(Records with scene code)
+ + + + +

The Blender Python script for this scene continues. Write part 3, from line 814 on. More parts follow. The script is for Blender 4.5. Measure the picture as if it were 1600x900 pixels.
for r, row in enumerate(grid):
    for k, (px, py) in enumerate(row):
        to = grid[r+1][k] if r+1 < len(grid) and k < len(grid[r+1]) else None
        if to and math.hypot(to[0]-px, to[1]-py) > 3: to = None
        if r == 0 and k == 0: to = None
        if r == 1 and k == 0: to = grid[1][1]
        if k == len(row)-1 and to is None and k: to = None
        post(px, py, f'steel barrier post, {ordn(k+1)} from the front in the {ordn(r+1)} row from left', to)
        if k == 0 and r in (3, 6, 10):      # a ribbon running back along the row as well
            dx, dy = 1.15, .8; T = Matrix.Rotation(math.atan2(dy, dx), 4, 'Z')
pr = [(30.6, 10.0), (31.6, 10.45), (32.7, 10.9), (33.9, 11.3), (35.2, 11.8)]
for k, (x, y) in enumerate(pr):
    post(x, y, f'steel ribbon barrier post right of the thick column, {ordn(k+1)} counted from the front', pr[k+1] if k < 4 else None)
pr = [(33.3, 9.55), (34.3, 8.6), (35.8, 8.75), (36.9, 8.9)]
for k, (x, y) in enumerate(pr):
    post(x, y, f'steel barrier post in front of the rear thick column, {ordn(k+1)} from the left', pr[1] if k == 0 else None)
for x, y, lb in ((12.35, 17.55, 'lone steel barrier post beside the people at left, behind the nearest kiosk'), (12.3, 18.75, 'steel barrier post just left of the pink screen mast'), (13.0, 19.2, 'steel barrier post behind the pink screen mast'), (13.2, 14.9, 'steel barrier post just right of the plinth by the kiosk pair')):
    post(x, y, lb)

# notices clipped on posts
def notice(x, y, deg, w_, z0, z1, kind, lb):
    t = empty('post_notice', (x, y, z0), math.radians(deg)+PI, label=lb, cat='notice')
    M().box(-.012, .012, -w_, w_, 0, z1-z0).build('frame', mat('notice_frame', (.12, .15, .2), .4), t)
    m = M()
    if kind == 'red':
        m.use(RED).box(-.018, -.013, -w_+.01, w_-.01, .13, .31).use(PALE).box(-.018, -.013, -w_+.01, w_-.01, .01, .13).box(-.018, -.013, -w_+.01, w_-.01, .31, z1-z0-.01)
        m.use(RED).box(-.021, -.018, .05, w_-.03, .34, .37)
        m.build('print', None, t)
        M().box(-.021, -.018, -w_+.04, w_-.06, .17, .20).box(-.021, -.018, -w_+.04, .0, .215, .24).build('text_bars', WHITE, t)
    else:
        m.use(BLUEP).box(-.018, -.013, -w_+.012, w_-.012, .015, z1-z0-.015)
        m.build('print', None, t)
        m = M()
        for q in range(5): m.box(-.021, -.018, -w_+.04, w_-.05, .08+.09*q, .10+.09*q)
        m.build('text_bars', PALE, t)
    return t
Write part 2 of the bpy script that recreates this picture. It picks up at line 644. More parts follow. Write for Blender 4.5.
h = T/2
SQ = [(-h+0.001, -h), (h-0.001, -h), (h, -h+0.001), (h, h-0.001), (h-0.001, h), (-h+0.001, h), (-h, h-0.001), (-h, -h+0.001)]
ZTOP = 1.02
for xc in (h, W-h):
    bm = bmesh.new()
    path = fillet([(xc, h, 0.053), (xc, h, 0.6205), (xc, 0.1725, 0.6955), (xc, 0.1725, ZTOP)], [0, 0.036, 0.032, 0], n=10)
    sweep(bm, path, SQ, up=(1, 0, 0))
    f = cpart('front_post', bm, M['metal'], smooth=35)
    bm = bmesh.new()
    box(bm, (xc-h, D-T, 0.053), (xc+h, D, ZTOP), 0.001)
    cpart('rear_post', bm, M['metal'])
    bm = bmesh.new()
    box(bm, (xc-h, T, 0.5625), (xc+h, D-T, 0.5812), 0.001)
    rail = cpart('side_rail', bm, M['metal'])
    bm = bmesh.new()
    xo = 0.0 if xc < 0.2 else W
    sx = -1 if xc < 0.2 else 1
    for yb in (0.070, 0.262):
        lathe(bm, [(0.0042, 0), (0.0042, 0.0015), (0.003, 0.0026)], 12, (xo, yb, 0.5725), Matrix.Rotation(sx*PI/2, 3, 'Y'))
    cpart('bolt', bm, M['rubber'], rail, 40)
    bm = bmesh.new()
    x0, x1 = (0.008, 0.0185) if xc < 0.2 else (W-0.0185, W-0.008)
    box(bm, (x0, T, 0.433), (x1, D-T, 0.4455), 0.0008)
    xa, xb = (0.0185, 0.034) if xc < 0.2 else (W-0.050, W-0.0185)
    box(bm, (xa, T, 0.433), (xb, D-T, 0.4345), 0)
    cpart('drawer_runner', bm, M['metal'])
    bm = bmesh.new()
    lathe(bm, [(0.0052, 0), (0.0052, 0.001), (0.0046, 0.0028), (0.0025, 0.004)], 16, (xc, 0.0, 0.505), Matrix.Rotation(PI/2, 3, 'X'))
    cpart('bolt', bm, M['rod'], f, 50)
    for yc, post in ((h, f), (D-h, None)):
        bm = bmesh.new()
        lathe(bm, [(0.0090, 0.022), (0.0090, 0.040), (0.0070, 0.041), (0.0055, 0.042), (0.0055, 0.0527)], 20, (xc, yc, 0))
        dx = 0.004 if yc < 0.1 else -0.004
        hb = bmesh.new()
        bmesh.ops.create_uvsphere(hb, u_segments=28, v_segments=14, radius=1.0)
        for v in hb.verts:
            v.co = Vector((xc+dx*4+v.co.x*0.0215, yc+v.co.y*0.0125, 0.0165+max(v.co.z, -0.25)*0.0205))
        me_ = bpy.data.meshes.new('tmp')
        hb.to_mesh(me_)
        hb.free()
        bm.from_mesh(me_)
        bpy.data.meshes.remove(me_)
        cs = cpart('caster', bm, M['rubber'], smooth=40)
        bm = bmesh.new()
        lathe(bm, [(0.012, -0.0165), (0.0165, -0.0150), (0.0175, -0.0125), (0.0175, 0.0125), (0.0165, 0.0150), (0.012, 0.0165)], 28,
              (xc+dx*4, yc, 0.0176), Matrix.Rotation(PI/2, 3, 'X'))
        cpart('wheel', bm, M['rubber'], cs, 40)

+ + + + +

Do this
Output the listing above word for word.

Full response
The Blender Python script for this scene continues. Write part 3, from line 814 on. More parts follow. The script is for Blender 4.5. Measure the picture as if it were 1600x900 pixels.
for r, row in enumerate(grid):
    for k, (px, py) in enumerate(row):
        to = grid[r+1][k] if r+1 < len(grid) and k < len(grid[r+1]) else None
        if to and math.hypot(to[0]-px, to[1]-py) > 3: to = None
        if r == 0 and k == 0: to = None
        if r == 1 and k == 0: to = grid[1][1]
        if k == len(row)-1 and to is None and k: to = None
        post(px, py, f'steel barrier post, {ordn(k+1)} from the front in the {ordn(r+1)} row from left', to)
        if k == 0 and r in (3, 6, 10):      # a ribbon running back along the row as well
            dx, dy = 1.15, .8; T = Matrix.Rotation(math.atan2(dy, dx), 4, 'Z')
pr = [(30.6, 10.0), (31.6, 10.45), (32.7, 10.9), (33.9, 11.3), (35.2, 11.8)]
for k, (x, y) in enumerate(pr):
    post(x, y, f'steel ribbon barrier post right of the thick column, {ordn(k+1)} counted from the front', pr[k+1] if k < 4 else None)
pr = [(33.3, 9.55), (34.3, 8.6), (35.8, 8.75), (36.9, 8.9)]
for k, (x, y) in enumerate(pr):
    post(x, y, f'steel barrier post in front of the rear thick column, {ordn(k+1)} from the left', pr[1] if k == 0 else None)
for x, y, lb in ((12.35, 17.55, 'lone steel barrier post beside the people at left, behind the nearest kiosk'), (12.3, 18.75, 'steel barrier post just left of the pink screen mast'), (13.0, 19.2, 'steel barrier post behind the pink screen mast'), (13.2, 14.9, 'steel barrier post just right of the plinth by the kiosk pair')):
    post(x, y, lb)

# notices clipped on posts
def notice(x, y, deg, w_, z0, z1, kind, lb):
    t = empty('post_notice', (x, y, z0), math.radians(deg)+PI, label=lb, cat='notice')
    M().box(-.012, .012, -w_, w_, 0, z1-z0).build('frame', mat('notice_frame', (.12, .15, .2), .4), t)
    m = M()
    if kind == 'red':
        m.use(RED).box(-.018, -.013, -w_+.01, w_-.01, .13, .31).use(PALE).box(-.018, -.013, -w_+.01, w_-.01, .01, .13).box(-.018, -.013, -w_+.01, w_-.01, .31, z1-z0-.01)
        m.use(RED).box(-.021, -.018, .05, w_-.03, .34, .37)
        m.build('print', None, t)
        M().box(-.021, -.018, -w_+.04, w_-.06, .17, .20).box(-.021, -.018, -w_+.04, .0, .215, .24).build('text_bars', WHITE, t)
    else:
        m.use(BLUEP).box(-.018, -.013, -w_+.012, w_-.012, .015, z1-z0-.015)
        m.build('print', None, t)
        m = M()
        for q in range(5): m.box(-.021, -.018, -w_+.04, w_-.05, .08+.09*q, .10+.09*q)
        m.build('text_bars', PALE, t)
    return t
Write part 2 of the bpy script that recreates this picture. It picks up at line 644. More parts follow. Write for Blender 4.5.
h = T/2
SQ = [(-h+0.001, -h), (h-0.001, -h), (h, -h+0.001), (h, h-0.001), (h-0.001, h), (-h+0.001, h), (-h, h-0.001), (-h, -h+0.001)]
ZTOP = 1.02
for xc in (h, W-h):
    bm = bmesh.new()
    path = fillet([(xc, h, 0.053), (xc, h, 0.6205), (xc, 0.1725, 0.6955), (xc, 0.1725, ZTOP)], [0, 0.036, 0.032, 0], n=10)
    sweep(bm, path, SQ, up=(1, 0, 0))
    f = cpart('front_post', bm, M['metal'], smooth=35)
    bm = bmesh.new()
    box(bm, (xc-h, D-T, 0.053), (xc+h, D, ZTOP), 0.001)
    cpart('rear_post', bm, M['metal'])
    bm = bmesh.new()
    box(bm, (xc-h, T, 0.5625), (xc+h, D-T, 0.5812), 0.001)
    rail = cpart('side_rail', bm, M['metal'])
    bm = bmesh.new()
    xo = 0.0 if xc < 0.2 else W
    sx = -1 if xc < 0.2 else 1
    for yb in (0.070, 0.262):
        lathe(bm, [(0.0042, 0), (0.0042, 0.0015), (0.003, 0.0026)], 12, (xo, yb, 0.5725), Matrix.Rotation(sx*PI/2, 3, 'Y'))
    cpart('bolt', bm, M['rubber'], rail, 40)
    bm = bmesh.new()
    x0, x1 = (0.008, 0.0185) if xc < 0.2 else (W-0.0185, W-0.008)
    box(bm, (x0, T, 0.433), (x1, D-T, 0.4455), 0.0008)
    xa, xb = (0.0185, 0.034) if xc < 0.2 else (W-0.050, W-0.0185)
    box(bm, (xa, T, 0.433), (xb, D-T, 0.4345), 0)
    cpart('drawer_runner', bm, M['metal'])
    bm = bmesh.new()
    lathe(bm, [(0.0052, 0), (0.0052, 0.001), (0.0046, 0.0028), (0.0025, 0.004)], 16, (xc, 0.0, 0.505), Matrix.Rotation(PI/2, 3, 'X'))
    cpart('bolt', bm, M['rod'], f, 50)
    for yc, post in ((h, f), (D-h, None)):
        bm = bmesh.new()
        lathe(bm, [(0.0090, 0.022), (0.0090, 0.040), (0.0070, 0.041), (0.0055, 0.042), (0.0055, 0.0527)], 20, (xc, yc, 0))
        dx = 0.004 if yc < 0.1 else -0.004
        hb = bmesh.new()
        bmesh.ops.create_uvsphere(hb, u_segments=28, v_segments=14, radius=1.0)
        for v in hb.verts:
            v.co = Vector((xc+dx*4+v.co.x*0.0215, yc+v.co.y*0.0125, 0.0165+max(v.co.z, -0.25)*0.0205))
        me_ = bpy.data.meshes.new('tmp')
        hb.to_mesh(me_)
        hb.free()
        bm.from_mesh(me_)
        bpy.data.meshes.remove(me_)
        cs = cpart('caster', bm, M['rubber'], smooth=40)
        bm = bmesh.new()
        lathe(bm, [(0.012, -0.0165), (0.0165, -0.0150), (0.0175, -0.0125), (0.0175, 0.0125), (0.0165, 0.0150), (0.012, 0.0165)], 28,
              (xc+dx*4, yc, 0.0176), Matrix.Rotation(PI/2, 3, 'X'))
        cpart('wheel', bm, M['rubber'], cs, 40)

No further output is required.